Two OpEds to meditate on this Sunday
January 14, 2007
Two OpEds that appeared in prestigious national newspapers made headlines last Sunday. Both dealt with tough topics concerning the state of religion in America.
In last Sunday’s USA Today, Oliver “Buzz” Thomas writes about the role of religion in his One Country, Many Faiths. Thomas describes the lay of the land: “We have a big group on the far right and a big group on the far left, and both groups plan to stick around. How, then, do we live together with such deep differences? Better still, how do we remain “one nation, indivisible?” Is there any real hope for finding common ground?”
Meanwhile, in the Washington Post, the Rev. Yates and Os Guiness explain, Why We Left the Epsicopal Church. These leading lights of American Protestantism explain that: “The American Episcopal Church no longer believes the historic, orthodox Christian faith common to all believers. Some leaders expressly deny the central articles of the faith — saying that traditional theism is “dead,” the incarnation is “nonsense,” the resurrection of Jesus is a fiction, the understanding of the cross is “a barbarous idea,” the Bible is “pure propaganda” and so on.

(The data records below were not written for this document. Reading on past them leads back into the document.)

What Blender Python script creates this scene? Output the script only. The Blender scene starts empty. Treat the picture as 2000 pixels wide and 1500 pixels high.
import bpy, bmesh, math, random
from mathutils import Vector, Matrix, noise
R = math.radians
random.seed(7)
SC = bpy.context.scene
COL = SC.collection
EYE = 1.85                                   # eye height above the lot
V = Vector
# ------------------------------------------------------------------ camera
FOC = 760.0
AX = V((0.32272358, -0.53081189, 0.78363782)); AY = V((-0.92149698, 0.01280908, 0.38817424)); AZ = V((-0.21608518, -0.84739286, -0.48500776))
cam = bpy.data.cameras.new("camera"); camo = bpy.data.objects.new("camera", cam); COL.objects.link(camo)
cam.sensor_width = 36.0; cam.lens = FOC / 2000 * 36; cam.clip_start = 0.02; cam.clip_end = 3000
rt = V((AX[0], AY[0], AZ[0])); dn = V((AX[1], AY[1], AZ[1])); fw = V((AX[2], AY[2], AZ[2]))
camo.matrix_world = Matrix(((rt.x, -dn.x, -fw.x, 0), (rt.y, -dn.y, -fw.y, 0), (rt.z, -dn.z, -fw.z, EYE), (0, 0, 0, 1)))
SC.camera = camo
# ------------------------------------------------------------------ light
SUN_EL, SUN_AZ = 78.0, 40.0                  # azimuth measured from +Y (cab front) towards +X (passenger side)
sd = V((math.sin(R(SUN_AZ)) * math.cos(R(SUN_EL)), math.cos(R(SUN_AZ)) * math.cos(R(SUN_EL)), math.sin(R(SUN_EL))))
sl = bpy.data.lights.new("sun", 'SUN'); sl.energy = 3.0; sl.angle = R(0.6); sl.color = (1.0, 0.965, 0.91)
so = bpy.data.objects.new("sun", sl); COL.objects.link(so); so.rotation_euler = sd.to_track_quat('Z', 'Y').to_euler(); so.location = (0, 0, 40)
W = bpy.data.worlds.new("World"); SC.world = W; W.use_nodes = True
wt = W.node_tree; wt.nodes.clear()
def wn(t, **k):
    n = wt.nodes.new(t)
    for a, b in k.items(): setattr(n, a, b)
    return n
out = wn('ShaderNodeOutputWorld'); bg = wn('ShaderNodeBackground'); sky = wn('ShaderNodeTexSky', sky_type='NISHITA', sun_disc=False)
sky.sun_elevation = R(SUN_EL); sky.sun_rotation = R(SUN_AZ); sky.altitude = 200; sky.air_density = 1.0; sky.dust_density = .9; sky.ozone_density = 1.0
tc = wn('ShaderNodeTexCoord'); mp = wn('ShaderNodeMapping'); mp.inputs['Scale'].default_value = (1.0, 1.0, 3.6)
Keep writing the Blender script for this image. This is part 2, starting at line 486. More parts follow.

Others simply say the creed as poetry or with their fingers crossed.”
I suppose the lesson is this: while faith communities (either religious or secular) may wage internicene battle, the Public Square must accommodate us all. This of course goes against the teaching of the secular left as well as the religious right, as both extremes attempt to show the true heathen the chapel door. In the end, faith communities, whether environmental or theological, can excommunicate while governments are public-legal communities that cannot.